Seeking New Perspectives


We’ve all heard the line “those that do not learn from history are doomed to repeat it”, probably to the point of pain…but it as apt now as it ever has been. This is where William S. Lind and Co fall on their collective butts: in only taking those parts of history that suit their argument, they promote false learning and false learning is not learning. That’s what’s wrong with 4GW and the other models that purport to prove that what is now is new.

This blog caught my eye in the WordPress ‘Latest Updates’ list: a young (12 in ’89 so, yes, still young)  lady, Damiella, is publishing excerpts from her 80s diary, and offering a perspective from 20 years on in The Diary Project. Reading it, I was immediately taken back to my own Form 2 year and all the trials and tribulations of a 12 year old – that alone made the journey to this blog well worthwhile. On another level, it is interesting to see, through Damiella’s commentary, how those issues that seemed so mega then just raise a wry smile now.
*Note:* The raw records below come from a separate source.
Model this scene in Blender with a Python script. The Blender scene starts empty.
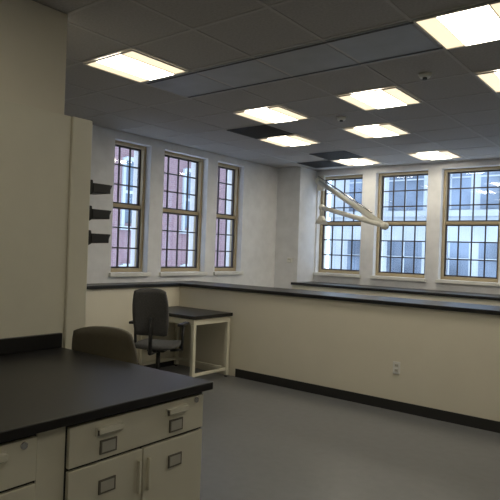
import bpy, bmesh, math
import numpy as np
from mathutils import Vector, Matrix

EYE=1.55
# ---------------------------------------------------------------- materials
def mat(name,col,rough=.6,metal=0,var=.06,scale=6,emit=None,es=1,bump=0,coat=0):
    m=bpy.data.materials.new(name);m.use_nodes=True;nt=m.node_tree;b=nt.nodes['Principled BSDF']
    b.inputs['Roughness'].default_value=rough;b.inputs['Metallic'].default_value=metal
    tc=nt.nodes.new('ShaderNodeTexCoord');n=nt.nodes.new('ShaderNodeTexNoise');n.inputs['Scale'].default_value=scale
    n.inputs['Detail'].default_value=4
    nt.links.new(tc.outputs['Object'],n.inputs['Vector'])
    r=nt.nodes.new('ShaderNodeValToRGB')
    r.color_ramp.elements[0].position=.3;r.color_ramp.elements[1].position=.7
    r.color_ramp.elements[0].color=(*[c*(1-var) for c in col],1);r.color_ramp.elements[1].color=(*[min(1,c*(1+var)) for c in col],1)
    nt.links.new(n.outputs['Fac'],r.inputs['Fac']);nt.links.new(r.outputs['Color'],b.inputs['Base Color'])
    if bump:
        bp=nt.nodes.new('ShaderNodeBump');bp.inputs['Strength'].default_value=bump;bp.inputs['Distance'].default_value=.01
        nt.links.new(n.outputs['Fac'],bp.inputs['Height']);nt.links.new(bp.outputs['Normal'],b.inputs['Normal'])
    if emit:
        b.inputs['Emission Color'].default_value=(*emit,1);b.inputs['Emission Strength'].default_value=es
    return m
M={}
M['wall']=mat('wall_paint',(.77,.78,.80),.8)
M['cream']=mat('cream_wall_paint',(.77,.73,.61),.75,scale=3,var=.02)
M['ceil']=mat('ceiling_tile',(.45,.44,.44),.9,scale=60,var=.10)
M['bar']=mat('ceiling_tbar',(.52,.51,.51),.8,var=.02)
M['floor']=mat('floor_vinyl',(.145,.15,.158),.32,scale=14,var=.06)
M['black']=mat('black_epoxy_resin',(.009,.009,.010),.36,var=.1)
M['base']=mat('black_rubber_base',(.02,.02,.02),.6)
M['metal']=mat('cream_painted_steel',(.76,.735,.61),.4,var=.02)
M['shadow']=mat('dark_gap',(.03,.03,.03),.9)
M['pull']=mat('pull_cream',(.78,.76,.64),.35)
M['chrome']=mat('lock_chrome',(.6,.6,.6),.25,metal=1)
M['lframe']=mat('label_frame_bronze',(.16,.15,.12),.45)
M['label']=mat('label_card',(.52,.51,.45),.6)
M['wood']=mat('window_tan_frame',(.43,.35,.22),.5)
M['munt']=mat('window_dark_muntin',(.05,.045,.05),.5)
M['fab']=mat('chair_grey_fabric',(.10,.10,.10),.9,scale=80,var=.2)
M['fab2']=mat('chair_olive_vinyl',(.10,.088,.06),.6,scale=40)
M['plast']=mat('black_plastic',(.02,.02,.022),.45)
M['white']=mat('white_plastic',(.75,.75,.72),.4)
M['tube']=mat('arm_ivory_enamel',(.62,.61,.55),.4)
M['lamp']=mat('light_diffuser',(.9,.9,.85),.5,emit=(1,.91,.73),es=16)
M['lamp2']=mat('light_reflector_glow',(.9,.9,.85),.5,emit=(1,.80,.52),es=1.25)
M['vent']=mat('dark_vent',(.04,.04,.042),.6)
M['conc']=mat('concrete_facade',(.40,.44,.48),.8,scale=.6,var=.15)
M['eglass']=mat('facade_glass',(.15,.19,.25),.15,scale=.4,var=.5)
M['panel']=mat('ceiling_panel',(.36,.38,.42),.45)
def brick():
    m=bpy.data.materials.new('brick_facade');m.use_nodes=True;nt=m.node_tree;b=nt.nodes['Principled BSDF'];b.inputs['Roughness'].default_value=.9
    tc=nt.nodes.new('ShaderNodeTexCoord')
    sx=nt.nodes.new('ShaderNodeSeparateXYZ');cx=nt.nodes.new('ShaderNodeCombineXYZ')
    nt.links.new(tc.outputs['Object'],sx.inputs[0]);nt.links.new(sx.outputs['Y'],cx.inputs['X']);nt.links.new(sx.outputs['Z'],cx.inputs['Y'])
    br=nt.nodes.new('ShaderNodeTexBrick');br.inputs['Scale'].default_value=3.2
    br.inputs['Color1'].default_value=(.22,.135,.15,1);br.inputs['Color2'].default_value=(.19,.115,.135,1);br.inputs['Mortar'].default_value=(.25,.20,.22,1)
    nt.links.new(cx.outputs[0],br.inputs['Vector']);nt.links.new(br.outputs['Color'],b.inputs['Base Color']);return m
M['brick']=brick()
def glass():
    m=bpy.data.materials.new('window_glass');m.use_nodes=True;nt=m.node_tree;nt.nodes.clear()
    o=nt.nodes.new('ShaderNodeOutputMaterial');mx=nt.nodes.new('ShaderNodeMixShader');t=nt.nodes.new('ShaderNodeBsdfTransparent');g=nt.nodes.new('ShaderNodeBsdfGlossy')
    g.inputs['Roughness'].default_value=.02;t.inputs['Color'].default_value=(.92,.96,1,1);mx.inputs[0].default_value=.05
    nt.links.new(t.outputs[0],mx.inputs[1]);nt.links.new(g.outputs[0],mx.inputs[2]);nt.links.new(mx.outputs[0],o.inputs[0]);return m
M['glass']=glass()

# ---------------------------------------------------------------- builders
def empty(name,loc=(0,0,0),rz=0,parent=None):
    e=bpy.data.objects.new(name,None);e.empty_display_size=.1;bpy.context.collection.objects.link(e)
    e.location=loc;e.rotation_euler=(0,0,rz);e.parent=parent;return e
def finish(bm,name,m,parent=None,bevel=0,smooth=False):
    me=bpy.data.meshes.new(name);bmesh.ops.recalc_face_normals(bm,faces=bm.faces);bm.to_mesh(me);bm.free()
    me.materials.append(M[m] if isinstance(m,str) else m)
    if smooth:
        for p in me.polygons:p.use_smooth=True
    o=bpy.data.objects.new(name,me);bpy.context.collection.objects.link(o);o.parent=parent
    if bevel:
        b=o.modifiers.new('bevel','BEVEL');b.width=bevel;b.segments=2;b.limit_method='ANGLE'
    return o
def addbox(bm,x0,x1,y0,y1,z0,z1):
    v=[bm.verts.new(p) for p in [(x0,y0,z0),(x1,y0,z0),(x1,y1,z0),(x0,y1,z0),(x0,y0,z1),(x1,y0,z1),(x1,y1,z1),(x0,y1,z1)]]
    for f in [(0,3,2,1),(4,5,6,7),(0,1,5,4),(1,2,6,5),(2,3,7,6),(3,0,4,7)]:bm.faces.new([v[i] for i in f])
def boxes(name,bs,m,parent=None,bevel=0):
    bm=bmesh.new()
    for b in bs:addbox(bm,*b)
    return finish(bm,name,m,parent,bevel)
def tube(bm,a,b,r,r2=None,seg=16):
    a=Vector(a);b=Vector(b);r2=r if r2 is None else r2;d=b-a
    q=d.to_track_quat('Z','Y').to_matrix().to_4x4()
    bmesh.ops.create_cone(bm,cap_ends=True,segments=seg,radius1=r,radius2=r2,depth=d.length,matrix=Matrix.Translation((a+b)/2)@q)
def tubes(name,ts,m,parent=None,bevel=0):
    bm=bmesh.new()
    for t in ts:tube(bm,*t)
    o=finish(bm,name,m,parent,bevel)
    for p in o.data.polygons:p.use_smooth=len(p.vertices)==4
    return o
def ball(bm,c,r):bmesh.ops.create_uvsphere(bm,u_segments=16,v_segments=10,radius=r,matrix=Matrix.Translation(c))

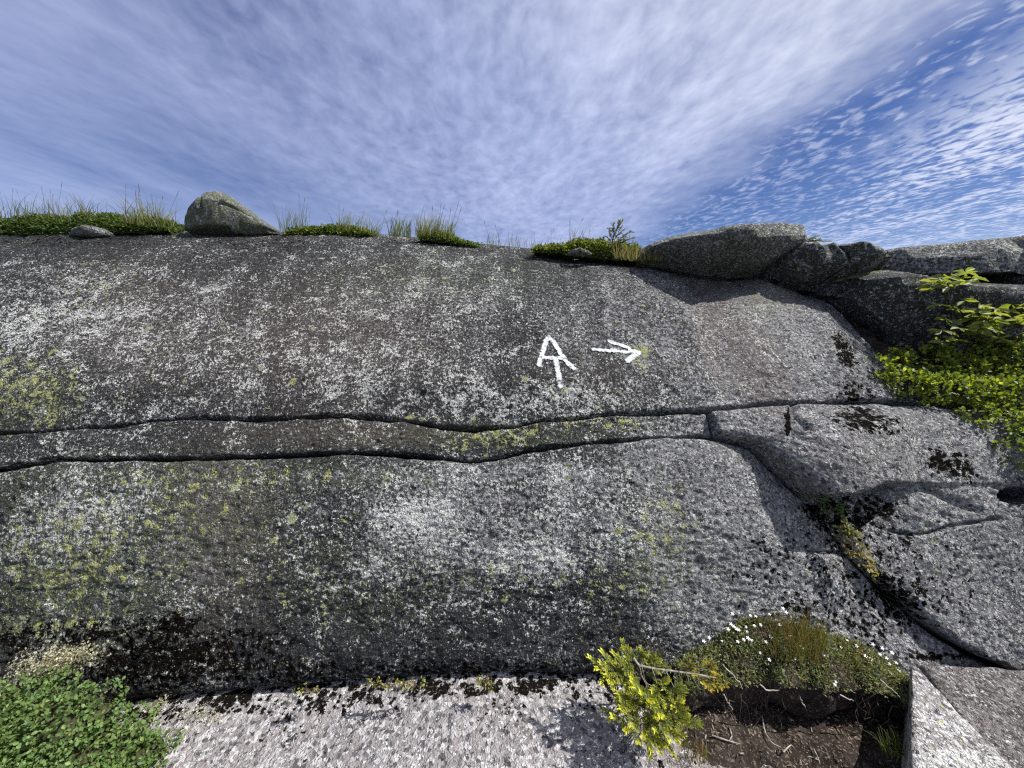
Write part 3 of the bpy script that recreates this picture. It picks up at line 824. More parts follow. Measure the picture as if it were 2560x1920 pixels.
OVAL_V = np.array([(0, 0, 0), (0, .5, -.05), (0, 1, -.02), (-.26, .30, .06), (-.30, .66, .07), (.26, .30, .06), (.30, .66, .07)])
OVAL_F = np.array([(0, 1, 3), (3, 1, 4), (4, 1, 2), (0, 5, 1), (5, 6, 1), (6, 2, 1)])
LANCE_V = OVAL_V * np.array([.62, 1, 1]); LANCE_V[2, 2] = -.12
NEED_V = np.array([(-.06, 0, 0), (.06, 0, 0), (.05, .8, 0), (0, 1, .02), (-.05, .8, 0)])
NEED_F = np.array([(0, 1, 2), (0, 2, 4), (4, 2, 3)])


def unit(v):
    return v / (np.linalg.norm(v, axis=-1, keepdims=True) + 1e-12)


def frames(d, up):
    d = unit(d); r = unit(np.cross(d, up)); u = np.cross(r, d)
    return np.stack([r, d, u], -1)                      # columns


def inst(tv, tf, pos, d, up, sc, tint):
    F = frames(d, up)
    v = np.einsum('nij,kj->nki', F, tv) * np.asarray(sc)[:, None, None] + pos[:, None]
    f = tf[None] + (np.arange(len(pos)) * len(tv))[:, None, None]
    return v.reshape(-1, 3), f.reshape(-1, tf.shape[1]), np.repeat(np.concatenate([tint, np.ones((len(tint), 1))], 1), len(tv), 0)


def rtints(n, pal, w=None, jit=.18):
    pal = np.array(pal)
    i = RNG.choice(len(pal), n, p=w)
    return np.clip(pal[i] * (1 + jit * RNG.normal(size=(n, 1))), .003, .9)


def merged(name, parts, mat, parent=None, origin=None):
    vs, fs, ts, k = [], [], [], 0
    for v, f, t in parts:
        vs.append(v); fs.append(f + k); ts.append(t); k += len(v)
    v = np.concatenate(vs)
    if origin is not None:
        v = v - np.asarray(origin)
    o = mesh(name, v, np.concatenate(fs), mat, False, {'tint': np.concatenate(ts)}, parent)
    o['kind'] = 'stuff'
    return o


def tube(path, r0, r1, n=5, tint=None):
    path = np.asarray(path, float)
    t = unit(np.gradient(path, axis=0))
    a = np.where(np.abs(t[:, 2:3]) < .9, np.array([[0, 0, 1.0]]), np.array([[1.0, 0, 0]]))
    u = unit(np.cross(t, a)); w = np.cross(t, u)
    th = np.linspace(0, 2 * np.pi, n, endpoint=False)
    r = np.linspace(r0, r1, len(path))[:, None, None]
    V = path[:, None] + r * (np.cos(th)[None, :, None] * u[:, None] + np.sin(th)[None, :, None] * w[:, None])
    V = np.concatenate([V, V[:, :1]], 1)
    f = grid_faces(len(path), n + 1)
    f = np.concatenate([f[:, [0, 1, 2]], f[:, [0, 2, 3]]])
    tt = np.ones((V.shape[0] * V.shape[1], 4)); tt[:, :3] = tint if tint is not None else .1
    return V.reshape(-1, 3), f, tt


def bend(p0, p1, sag=0.0, n=7, jit=0.0):
    p0, p1 = np.asarray(p0, float), np.asarray(p1, float)
    t = np.linspace(0, 1, n)[:, None]
    q = p0 + (p1 - p0) * t
    q[:, 2] += sag * 4 * t[:, 0] * (1 - t[:, 0])
    if jit:
        j = RNG.normal(size=(n, 3)) * jit; j[0] = 0; j[-1] = 0
        q += j
    return q


# individual leaves: a few shared meshes in different greens
def leaf_meshes(key, tv, tints):
    out = []
    for i, t in enumerate(tints):
        o = mesh('leaf', tv, OVAL_F, M_LEAF, False, {'tint': np.tile(np.array([*t, 1.0]), (len(tv), 1))})
        me = o.data; bpy.data.objects.remove(o); out.append(me)
    return out


def leaf_objects(parent, meshes, pos, d, up, sc, name='leaf'):
    F = frames(d, up); o0 = np.array(parent.location)
    from mathutils import Matrix
    for i in range(len(pos)):
        o = bpy.data.objects.new(name, meshes[int(RNG.integers(len(meshes)))])
        COL.objects.link(o); o.parent = parent
        M = np.eye(4); M[:3, :3] = F[i] * sc[i]; M[:3, 3] = pos[i] - o0
        o.matrix_local = Matrix(M.tolist())


GREENS = [(.10, .17, .035), (.13, .21, .04), (.17, .25, .05), (.07, .125, .035), (.20, .26, .06)]


def cluster_leaves(c, nrm, k, size, spread=.9, lift_=.35):
    """k leaves round each twig tip"""
    n = len(c)
    C = np.repeat(c, k, 0); N_ = np.repeat(unit(nrm), k, 0)
    r = unit(RNG.normal(size=(n * k, 3)))
    d = unit(r * spread + N_ * lift_ * 2 + np.array([0, 0, .25]))
    up = unit(N_ + .5 * RNG.normal(size=(n * k, 3)) + np.array([0, 0, .8]))
    pos = C + d * size * .15 + RNG.normal(size=(n * k, 3)) * size * .35
    sc = size * RNG.uniform(.65, 1.2, n * k)
    return pos, d, up, sc


def lobes_points(lobes, per):
    """points on the outer half of overlapping ellipsoids, roughly by their size"""
    P, N_ = [], []
    for (c, r) in lobes:
        n = int(per * (r[0] * r[2] + r[0] * r[1] + r[1] * r[2]) * 100)
        v = unit(RNG.normal(size=(n, 3)))
        v = v[(v[:, 1] < .45) & (v[:, 2] > -.65)]
        rad = RNG.uniform(.55, 1.0, len(v)) ** .6
        bumpy = 1 + .22 * vnoise(v[:, 0] * 3 + c[0] * 7, v[:, 1] * 3, v[:, 2] * 3, 5)
        p = np.array(c) + v * np.array(r) * (rad * bumpy)[:, None]
        P.append(p); N_.append(v / np.array(r) * min(r))
    P, N_ = np.concatenate(P), unit(np.concatenate(N_))
    keep = np.ones(len(P), bool)
    for (c, r) in lobes:
        keep &= (((P - np.array(c)) / np.array(r)) ** 2).sum(1) > .30
    return P[keep], N_[keep]


def wy(px, py, off=.03):
    return R(*dom(px, py))[1] - off


def shrub(name, label, lobes_px, leaf, per, pal, cat='shrub', individual=240, group=None, tv=OVAL_V, k=6, root=None, twigs=30, w=None):
    lobes = []
    for (px, py, y, rx, ry, ryd) in lobes_px:
        c = at_y(px, py, y); mpp = (c[1] * CP + (c[2] - CAMZ) * SP) / FPX
        lobes.append((c, (rx * mpp, ryd, ry * mpp)))
    c0 = np.mean([c for c, r in lobes], 0) if root is None else np.array(root)
    e = empty(name, c0); tag(e, label, cat, group, kind='thing')
    p, nn = lobes_points(lobes, per)
    pos, d, up, sc = cluster_leaves(p, nn, k, leaf)
    camd = np.linalg.norm(pos - np.array([0, 0, CAMZ]), axis=1)
    out = (nn[:, 1] < .1).repeat(k)
    score = sc / camd * np.where(out, 1, .5) * RNG.uniform(.8, 1.2, len(sc))
    px_, py_ = to_px(pos)
    score *= (px_ > 5) & (px_ < 2555) & (py_ < 1915)
    idx = np.argsort(-score); big = idx[:individual]; rest = idx[individual:]
    leaf_objects(e, leaf_meshes(name, tv, pal), pos[big], d[big], up[big], sc[big])
    if len(rest):
        o = merged('foliage', [inst(tv, OVAL_F, pos[rest], d[rest], up[rest], sc[rest], rtints(len(rest), pal, w))], M_LEAF, e, c0)
        o['kind'] = 'stuff'
    tw = []
    for i in RNG.choice(len(p), min(twigs, len(p)), replace=False):
        j = np.argmin([np.linalg.norm((p[i] - c) / np.array(r)) for c, r in lobes]); c, r = lobes[j]
        b = np.array(c) + np.array([RNG.normal() * r[0] * .3, r[1] * .4, -r[2] * .9])
        tw.append(tube(bend(b, p[i], .0, 6, .006), .0028, .0010, 5, (.10, .075, .055)))
    merged('twigs', tw, M_TWIG, e, c0)
    return e, lobes


# ---- grass
def blades(n, base_fn, h, lean, wdt, pal, seg=5, curl=.5):
    vs, fs, ts, k = [], [], [], 0
    b = np.array([base_fn() for _ in range(n)])
    hh = RNG.uniform(h[0], h[1], n)
    ln = RNG.normal(size=(n, 2)) * lean[1] + np.array(lean[0])
    t = np.linspace(0, 1, seg)
    ang = RNG.uniform(-.9, .9, n)
    side = np.stack([np.cos(ang), np.sin(ang), 0 * ang], -1)
    C = b[:, None] + np.zeros((n, seg, 3))
    C[..., 2] += hh[:, None] * (t - .22 * curl * t ** 3 * np.abs(ln).sum(1)[:, None])
    C[..., 0] += hh[:, None] * ln[:, :1] * t ** (1.3 + curl)
    C[..., 1] += hh[:, None] * ln[:, 1:] * t ** (1.3 + curl)
    ww = wdt * (1 - t ** 2 * .92)[None, :, None] * RNG.uniform(.7, 1.2, (n, 1, 1))
    V = np.stack([C - side[:, None] * ww / 2, C + side[:, None] * ww / 2], 2)      # n, seg, 2, 3
    i = (np.arange(n) * seg * 2)[:, None] + (np.arange(seg - 1) * 2)[None]
    f = np.stack([i, i + 1, i + 3, i + 2], -1).reshape(-1, 4)
    f = np.concatenate([f[:, [0, 1, 2]], f[:, [0, 2, 3]]])
    tt = np.repeat(np.concatenate([rtints(n, pal), np.ones((n, 1))], 1), seg * 2, 0)
    return V.reshape(-1, 3), f, tt


G_PAL = [(.16, .20, .05), (.22, .24, .08), (.10, .14, .04), (.30, .28, .13)]
G_OLIVE = [(.13, .14, .035), (.20, .18, .05), (.09, .11, .03), (.26, .16, .06)]


def grass_tuft(pxr, pyb, y, hpx, n, label, lean=((.15, -.05), .28), pal=G_PAL, dep=.05, w=.0042, curl=.5, group='grass tufts on the brow', base=None):
    mid = at_y((pxr[0] + pxr[1]) / 2, pyb if np.isscalar(pyb) else (pyb[0] + pyb[1]) / 2, y)
    mpp = (mid[1] * CP + (mid[2] - CAMZ) * SP) / FPX

    def fn():
        r = RNG.uniform(); px = pxr[0] + (pxr[1] - pxr[0]) * r
        pb = pyb if np.isscalar(pyb) else pyb[0] + (pyb[1] - pyb[0]) * r
        p = at_y(px, pb, y); p[1] += RNG.uniform(-dep, dep)
        return p
    e = empty('grass_tuft', mid); tag(e, label, 'grass', group, kind='thing')
    o = merged('blades', [blades(n, fn, (hpx[0] * mpp, hpx[1] * mpp), lean, w, pal, curl=curl)], M_GRASS, e, mid)
    # a few stiff seed stalks
    st = []
    for _ in range(max(2, n // 30)):
        p = fn(); h = hpx[1] * mpp * RNG.uniform(.85, 1.15)
        q = p + np.array([h * (lean[0][0] + RNG.normal() * .2), RNG.normal() * .02, h])
        st.append(tube(bend(p, q, .004, 5), .0011, .0008, 4, (.20, .17, .10)))
        st.append(tube(bend(q, q + (q - p) * .14, 0, 4), .0020, .0009, 4, (.16, .12, .09)))
    merged('seed_stalks', st, M_GRASS, e, mid)
    return e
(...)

Perhaps we might want to conduct this activity ourselves on both personal and historical levels to help give us a better handle on who we are now and the world we live in…how many would be prepared, even with a bit of judicious editing and pruning, to reveal their teen joys, angsts and trials to the world? Something to think about – it is possible that we learning from history can also apply at the personal level, that we can perhaps see that our issues were not ours alone and that, in fact, we might actually have been quite normal teens…

On a similar vein, we can not learn from history if we have no knowledge of history. UK commentator, Yasmin Alibhai-Brown, has some thoughts on the apparent reinvigoration of history curriculums in the UK. Not only do we have to do it, we have to do it properly without bias and partiality. We need to be able to discuss the dark with the good, the heights and the troughs of human activity so that new generations will be armed to make better, more informed decisions and resist the myopic me, me, me siren call of the 21st Century.